D1557 is used for airport runways, highways and "deep" fills beneath buildings.  Ron is right about the amount of energy - D1557 involve a lot more energy imparted to the soil than D698.
BigH (Geotechnical)
9 Dec 02 15:46
I usually (in Toronto) for Granular A and B fills used 97% Modified = 100% Standard.  Of course, material type and other factors come into play. I typically use standard proctors in embankment constrution for roads, general fills (such as backfills to basement walls, etc.)  I use modified for fills under foundations (such as paper machines, compressors, etc.).  Keep in mind that most contractors will "scoff" at a standard compaction requirement but when they see Modified, they usually take it a bit more seriously.  Psychological.

Might want to check out Monihan's book on Compaction. (He is/was a professor at NJ Institute of Technology.  It is rather a good book.  He proferred that the Modified Proctor is known as the "Blister Test" - I happen to like calling it the "Hernia Test".

Best regards.
Focht3 (Geotechnical)
10 Dec 02 19:41
Local practices - based on available materials, weather and what has proved successful on similar projects - are important.  For BigH, using the modified Proctor may make sense under buildings because his Toronto-area projects use a lot of granular fill.  This makes sense because the materials are easy to compact to this standard.  Here in central Texas, we do use modified Proctor on crushed limestone base material as fill beneath buildings; but low PI clays are also commonly used as fill along the coast (Houston, Corpus Christi, Brownsville.)  We have to be careful to avoid overcompaction in these materials!
dirtman (Civil/Environmental)
17 Dec 02 9:33
The Old Navy Design Manual on Soil mechanics had correlation equations for estimating standard and modified proctor maximum dry density values.  The equation for estimating standard proctor maximum dry density in English units is:
gammad max = 130.8-0.82*LL + 0.21*PI

Based on data given in the manual, I developed an equation relating the Modified Proctor maximum density to the Standard Proctor value.  The D1557 density is about 97.5 percent of the D698 value + 10.75 pounds.  In other words, if a soil has a D698 dry density of 100 pounds, the D1557 value would be about 0.975(100) + 10.75 = 108 pcf.

This equation is only applicable for soils with appreciable plasticity without a lot of sand or gravel particles.  I never use the equations for PI values less than 10.

An excellent rule of thumb in determining what degree of compaction is possible to achieve is that if the natural water content of soils is greater than about 2 percent wet of optimum, you will not be able to achieve 100 percent of Standard Proctor D698 dry density.  If the natural water content is wetter than 4 percent over optimum, you will not be able to obtain more than 95 percent of D698A
Helpful Member!  emmgjld (Geotechnical)
19 Dec 02 23:48
Comparisons between the D-698 & D-1557 results must be made with caution.
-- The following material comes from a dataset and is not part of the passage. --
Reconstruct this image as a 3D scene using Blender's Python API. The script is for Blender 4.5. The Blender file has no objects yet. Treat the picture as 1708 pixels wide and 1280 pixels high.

The type of soil (GM, SC, CL, CL-ML) has a lot to do with the final results as much as the actual gradation(GP vs GW).  In Western Colorado, I deal with a lot of CL-ML and the difference between the 2 methods can be as high as 17 pcf & 8 % OMC.  The 15% difference is real for some soils.  

By comparison, I have seen a very well graded Road Base (ABC) have less than 1 pcf  & 1/2 % OMC difference. I considered this particular ABC to truly be 'Select' as is compacted quite easily and proved to be very stable.  Wish we had a lot more of it.

It is important to remember that fills will settle and some silty clay soils (CL-ML) which have been compacted to 95% D-698 @ OMC may experience unacceptable settlement in deeper fills.  BUT, 90% of D-1557 @ OMC may not experience unacceptable settlement.   UNDERSTAND THE SOILS & THE CONDITIONS.
blueridge (Civil/Environmental)
15 May 03 8:30
I have a related question. Can someone explain the procedure and significance of running a "one point proctor" in the field and adjusting optimum weight prior to reporting % compaction on material that is essientially uniform.
MRM (Geotechnical)
15 May 03 10:19
Mwhite,
As the others were saying, I have also observed differences between the two tests on granular soils of between 3 and 5% depending on gradation and other soil properties, and of course, quality of testing performed.  I had this same question before myself and I decided to conduct a little comparison testing program a while back since I was getting mixed answers from the techs and other engineers around the area...(although in this forum I typically get very good answers!)
drfefefe (Civil/Environmental)
19 Jul 04 0:39
I already have the correlation between the proctor standard and the modified proctor. If you mail me the proctor curve, I will return you the modified curve, for any kind of material.
I am writing a book about the Proctor test and other laboratories testes. These is part of my researches, and I would like publish it in these year.

drfefefe
dirtsqueezer (Geotechnical)
7 Aug 04 18:13
Is there a way of obtaining a copy of your research?
Helpful Member!  techmaximus (Civil/Environmental)
28 Mar 05 18:14
Keystone Retaining Wall Systems has interesting pdf file available on-line that explains D698 vs D1557.

www.bestblock.com/media/new.media/ kstechnotes/technote_pdfs_BB/soil_dens.pdf

Also, did we ever get word on drfefefe's research?